Towards the end of 2020, you can see how Wells Fargo traded just under the $54 mark for weeks, but was simply unable to rise above that level. Also disturbing was how quickly the shares broke back down below the 200-week moving average in the first few weeks of 2020.
Consolidating just below that mark, WFC stock was indicating that it simply was not as healthy as its peers, many of whom had reached or neared new 52-week highs following strong earnings reports.
That’s all investors really needed to see, quite frankly. The bank’s fundamentals were weak after its disappointing quarterly result and its technicals were poor.
But now the shares are under immense selling pressure. As a result, WFC stock has fallen below its multi-year range support near $40. Buyers have shown a propensity for stepping near $40, but that’s not likely to occur in the current environment.
Valuing Wells Fargo
Wells Fargo looks like a cheap stock, trading at just under ten times analysts’ average 2020 earnings estimate. There are a few problems with this theory, though.
First, Wells’ earnings are expected to be unchanged in 2020 on a 6.5% decline in revenue. Second, of the banks listed above , only JPMorgan is more expensive than WFC, based on estimated 2020 P/E ratios.
That’s not all, though. Since the start of the year, the average earnings estimate for 2020 has cratered 18.5% for Wells Fargo. Among the other large banks named above, Wells is the only one whose earnings estimates have fallen in 2020. The average earnings estimates for three of the banks –Morgan Stanley, JPMorgan and Citigroup — have climbed by double-digit-percentage levels.
On a price-to-book basis, Wells Fargo is the second-most expensive stock, at 0.98. Only JPM — considered by many to be the highest-quality bank — has a higher price-book ratio.
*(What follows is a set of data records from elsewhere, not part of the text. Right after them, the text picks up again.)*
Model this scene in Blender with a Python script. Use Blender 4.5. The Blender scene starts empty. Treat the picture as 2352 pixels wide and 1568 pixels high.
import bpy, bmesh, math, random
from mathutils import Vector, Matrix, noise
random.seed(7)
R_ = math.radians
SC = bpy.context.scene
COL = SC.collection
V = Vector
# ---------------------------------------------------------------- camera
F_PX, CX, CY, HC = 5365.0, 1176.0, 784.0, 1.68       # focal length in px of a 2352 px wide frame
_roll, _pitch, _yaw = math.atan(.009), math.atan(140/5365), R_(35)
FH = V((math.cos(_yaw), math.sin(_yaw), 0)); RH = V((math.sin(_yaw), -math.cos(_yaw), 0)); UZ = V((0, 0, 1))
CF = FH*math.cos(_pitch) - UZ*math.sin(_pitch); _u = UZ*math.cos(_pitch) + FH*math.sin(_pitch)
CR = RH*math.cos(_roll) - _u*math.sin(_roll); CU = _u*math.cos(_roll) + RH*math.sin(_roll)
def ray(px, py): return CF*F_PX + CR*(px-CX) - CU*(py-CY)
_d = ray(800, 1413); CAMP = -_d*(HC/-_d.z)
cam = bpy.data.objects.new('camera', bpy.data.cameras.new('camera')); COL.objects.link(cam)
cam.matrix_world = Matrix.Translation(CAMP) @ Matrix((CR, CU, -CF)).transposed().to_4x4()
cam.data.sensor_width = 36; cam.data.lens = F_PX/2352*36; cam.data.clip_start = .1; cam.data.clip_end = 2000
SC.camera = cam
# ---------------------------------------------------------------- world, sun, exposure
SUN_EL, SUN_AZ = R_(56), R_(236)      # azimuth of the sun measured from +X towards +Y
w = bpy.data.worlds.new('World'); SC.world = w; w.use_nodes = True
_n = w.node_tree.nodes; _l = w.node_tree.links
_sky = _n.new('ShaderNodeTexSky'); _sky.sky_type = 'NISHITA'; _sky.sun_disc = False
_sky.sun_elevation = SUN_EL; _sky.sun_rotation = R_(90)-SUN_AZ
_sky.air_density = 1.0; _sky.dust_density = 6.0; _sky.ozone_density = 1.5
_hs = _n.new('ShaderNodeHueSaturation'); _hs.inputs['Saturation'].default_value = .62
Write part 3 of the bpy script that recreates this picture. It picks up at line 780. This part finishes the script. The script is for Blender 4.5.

Citigroup, Goldman, BofA and Morgan Stanley all have lower P/B ratios.
About the only place WFC stock has its peers beat is its dividend yield, which is now 5.2%. That’s almost two percentage points better than the next highest yield, Morgan Stanley’s 3.3%.
That said, WFC stock is more expensive than its peers, is growing more slowly, and has an unattractive technical setup. At this stage, Wells Fargo may be a buy for income-focused investors looking for a low-risk setup from a technical perspective. But long-term investors looking for a blend of growth, low valuation and yield can do better elsewhere, starting with some of WFC’s peers.